# Instructions for the task
Copy each line exactly.

# Given data
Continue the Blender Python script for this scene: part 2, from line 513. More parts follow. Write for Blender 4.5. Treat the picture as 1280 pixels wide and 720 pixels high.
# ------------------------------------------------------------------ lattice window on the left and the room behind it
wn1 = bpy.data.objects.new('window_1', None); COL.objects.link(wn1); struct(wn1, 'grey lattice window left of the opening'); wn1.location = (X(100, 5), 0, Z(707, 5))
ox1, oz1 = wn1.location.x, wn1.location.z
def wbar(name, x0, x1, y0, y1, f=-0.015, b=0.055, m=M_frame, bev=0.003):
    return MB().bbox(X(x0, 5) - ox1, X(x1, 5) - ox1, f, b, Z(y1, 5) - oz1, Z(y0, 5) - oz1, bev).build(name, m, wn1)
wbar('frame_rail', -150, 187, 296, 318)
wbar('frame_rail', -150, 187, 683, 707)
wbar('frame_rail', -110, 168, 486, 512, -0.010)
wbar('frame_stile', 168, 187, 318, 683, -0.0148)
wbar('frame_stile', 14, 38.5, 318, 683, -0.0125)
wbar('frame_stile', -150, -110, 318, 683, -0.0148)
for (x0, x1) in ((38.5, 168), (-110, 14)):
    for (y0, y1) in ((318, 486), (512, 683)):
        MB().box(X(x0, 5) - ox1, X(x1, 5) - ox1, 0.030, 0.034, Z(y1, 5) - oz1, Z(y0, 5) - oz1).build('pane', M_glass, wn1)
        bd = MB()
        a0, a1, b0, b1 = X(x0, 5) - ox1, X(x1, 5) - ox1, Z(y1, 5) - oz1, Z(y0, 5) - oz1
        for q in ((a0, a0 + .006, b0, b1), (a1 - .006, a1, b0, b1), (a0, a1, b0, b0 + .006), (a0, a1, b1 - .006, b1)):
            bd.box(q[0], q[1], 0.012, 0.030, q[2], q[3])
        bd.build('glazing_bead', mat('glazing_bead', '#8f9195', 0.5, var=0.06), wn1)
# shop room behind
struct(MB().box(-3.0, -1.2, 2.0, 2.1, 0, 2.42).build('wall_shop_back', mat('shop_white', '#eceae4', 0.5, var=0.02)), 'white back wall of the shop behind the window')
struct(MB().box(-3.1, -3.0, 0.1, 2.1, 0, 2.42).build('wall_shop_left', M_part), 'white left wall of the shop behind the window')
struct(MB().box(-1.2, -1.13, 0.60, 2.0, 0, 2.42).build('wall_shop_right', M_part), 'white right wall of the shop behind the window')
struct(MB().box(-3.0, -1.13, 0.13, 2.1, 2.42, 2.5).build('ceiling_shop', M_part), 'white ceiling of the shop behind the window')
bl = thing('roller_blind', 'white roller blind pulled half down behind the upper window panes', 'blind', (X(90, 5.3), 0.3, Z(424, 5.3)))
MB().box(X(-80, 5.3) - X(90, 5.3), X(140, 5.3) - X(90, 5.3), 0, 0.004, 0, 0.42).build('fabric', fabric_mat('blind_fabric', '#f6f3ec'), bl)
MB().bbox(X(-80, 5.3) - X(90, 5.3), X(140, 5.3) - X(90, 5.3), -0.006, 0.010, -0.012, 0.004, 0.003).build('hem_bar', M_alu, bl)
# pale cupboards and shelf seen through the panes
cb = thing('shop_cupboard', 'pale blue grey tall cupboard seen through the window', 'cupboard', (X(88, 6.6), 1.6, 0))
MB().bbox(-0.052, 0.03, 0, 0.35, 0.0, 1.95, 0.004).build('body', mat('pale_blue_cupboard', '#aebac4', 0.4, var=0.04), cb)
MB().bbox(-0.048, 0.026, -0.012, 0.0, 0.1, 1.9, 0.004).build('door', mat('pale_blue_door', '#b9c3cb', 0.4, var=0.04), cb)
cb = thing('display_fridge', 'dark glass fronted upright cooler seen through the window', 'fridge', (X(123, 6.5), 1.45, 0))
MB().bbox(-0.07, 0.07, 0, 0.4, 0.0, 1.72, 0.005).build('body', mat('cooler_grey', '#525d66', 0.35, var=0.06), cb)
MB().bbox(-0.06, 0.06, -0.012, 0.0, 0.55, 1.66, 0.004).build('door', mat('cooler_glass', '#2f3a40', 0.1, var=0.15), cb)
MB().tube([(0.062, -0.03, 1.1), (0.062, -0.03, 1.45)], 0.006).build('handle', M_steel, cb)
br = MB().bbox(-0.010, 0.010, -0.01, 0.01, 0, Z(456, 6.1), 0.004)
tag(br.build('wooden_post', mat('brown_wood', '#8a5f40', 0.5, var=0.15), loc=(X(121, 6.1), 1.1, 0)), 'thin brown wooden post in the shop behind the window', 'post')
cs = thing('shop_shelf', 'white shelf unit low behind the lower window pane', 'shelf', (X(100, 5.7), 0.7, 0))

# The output
Continue the Blender Python script for this scene: part 2, from line 513. More parts follow. Write for Blender 4.5. Treat the picture as 1280 pixels wide and 720 pixels high.
# ------------------------------------------------------------------ lattice window on the left and the room behind it
wn1 = bpy.data.objects.new('window_1', None); COL.objects.link(wn1); struct(wn1, 'grey lattice window left of the opening'); wn1.location = (X(100, 5), 0, Z(707, 5))
ox1, oz1 = wn1.location.x, wn1.location.z
def wbar(name, x0, x1, y0, y1, f=-0.015, b=0.055, m=M_frame, bev=0.003):
    return MB().bbox(X(x0, 5) - ox1, X(x1, 5) - ox1, f, b, Z(y1, 5) - oz1, Z(y0, 5) - oz1, bev).build(name, m, wn1)
wbar('frame_rail', -150, 187, 296, 318)
wbar('frame_rail', -150, 187, 683, 707)
wbar('frame_rail', -110, 168, 486, 512, -0.010)
wbar('frame_stile', 168, 187, 318, 683, -0.0148)
wbar('frame_stile', 14, 38.5, 318, 683, -0.0125)
wbar('frame_stile', -150, -110, 318, 683, -0.0148)
for (x0, x1) in ((38.5, 168), (-110, 14)):
    for (y0, y1) in ((318, 486), (512, 683)):
        MB().box(X(x0, 5) - ox1, X(x1, 5) - ox1, 0.030, 0.034, Z(y1, 5) - oz1, Z(y0, 5) - oz1).build('pane', M_glass, wn1)
        bd = MB()
        a0, a1, b0, b1 = X(x0, 5) - ox1, X(x1, 5) - ox1, Z(y1, 5) - oz1, Z(y0, 5) - oz1
        for q in ((a0, a0 + .006, b0, b1), (a1 - .006, a1, b0, b1), (a0, a1, b0, b0 + .006), (a0, a1, b1 - .006, b1)):
            bd.box(q[0], q[1], 0.012, 0.030, q[2], q[3])
        bd.build('glazing_bead', mat('glazing_bead', '#8f9195', 0.5, var=0.06), wn1)
# shop room behind
struct(MB().box(-3.0, -1.2, 2.0, 2.1, 0, 2.42).build('wall_shop_back', mat('shop_white', '#eceae4', 0.5, var=0.02)), 'white back wall of the shop behind the window')
struct(MB().box(-3.1, -3.0, 0.1, 2.1, 0, 2.42).build('wall_shop_left', M_part), 'white left wall of the shop behind the window')
struct(MB().box(-1.2, -1.13, 0.60, 2.0, 0, 2.42).build('wall_shop_right', M_part), 'white right wall of the shop behind the window')
struct(MB().box(-3.0, -1.13, 0.13, 2.1, 2.42, 2.5).build('ceiling_shop', M_part), 'white ceiling of the shop behind the window')
bl = thing('roller_blind', 'white roller blind pulled half down behind the upper window panes', 'blind', (X(90, 5.3), 0.3, Z(424, 5.3)))
MB().box(X(-80, 5.3) - X(90, 5.3), X(140, 5.3) - X(90, 5.3), 0, 0.004, 0, 0.42).build('fabric', fabric_mat('blind_fabric', '#f6f3ec'), bl)
MB().bbox(X(-80, 5.3) - X(90, 5.3), X(140, 5.3) - X(90, 5.3), -0.006, 0.010, -0.012, 0.004, 0.003).build('hem_bar', M_alu, bl)
# pale cupboards and shelf seen through the panes
cb = thing('shop_cupboard', 'pale blue grey tall cupboard seen through the window', 'cupboard', (X(88, 6.6), 1.6, 0))
MB().bbox(-0.052, 0.03, 0, 0.35, 0.0, 1.95, 0.004).build('body', mat('pale_blue_cupboard', '#aebac4', 0.4, var=0.04), cb)
MB().bbox(-0.048, 0.026, -0.012, 0.0, 0.1, 1.9, 0.004).build('door', mat('pale_blue_door', '#b9c3cb', 0.4, var=0.04), cb)
cb = thing('display_fridge', 'dark glass fronted upright cooler seen through the window', 'fridge', (X(123, 6.5), 1.45, 0))
MB().bbox(-0.07, 0.07, 0, 0.4, 0.0, 1.72, 0.005).build('body', mat('cooler_grey', '#525d66', 0.35, var=0.06), cb)
MB().bbox(-0.06, 0.06, -0.012, 0.0, 0.55, 1.66, 0.004).build('door', mat('cooler_glass', '#2f3a40', 0.1, var=0.15), cb)
MB().tube([(0.062, -0.03, 1.1), (0.062, -0.03, 1.45)], 0.006).build('handle', M_steel, cb)
br = MB().bbox(-0.010, 0.010, -0.01, 0.01, 0, Z(456, 6.1), 0.004)
tag(br.build('wooden_post', mat('brown_wood', '#8a5f40', 0.5, var=0.15), loc=(X(121, 6.1), 1.1, 0)), 'thin brown wooden post in the shop behind the window', 'post')
cs = thing('shop_shelf', 'white shelf unit low behind the lower window pane', 'shelf', (X(100, 5.7), 0.7, 0))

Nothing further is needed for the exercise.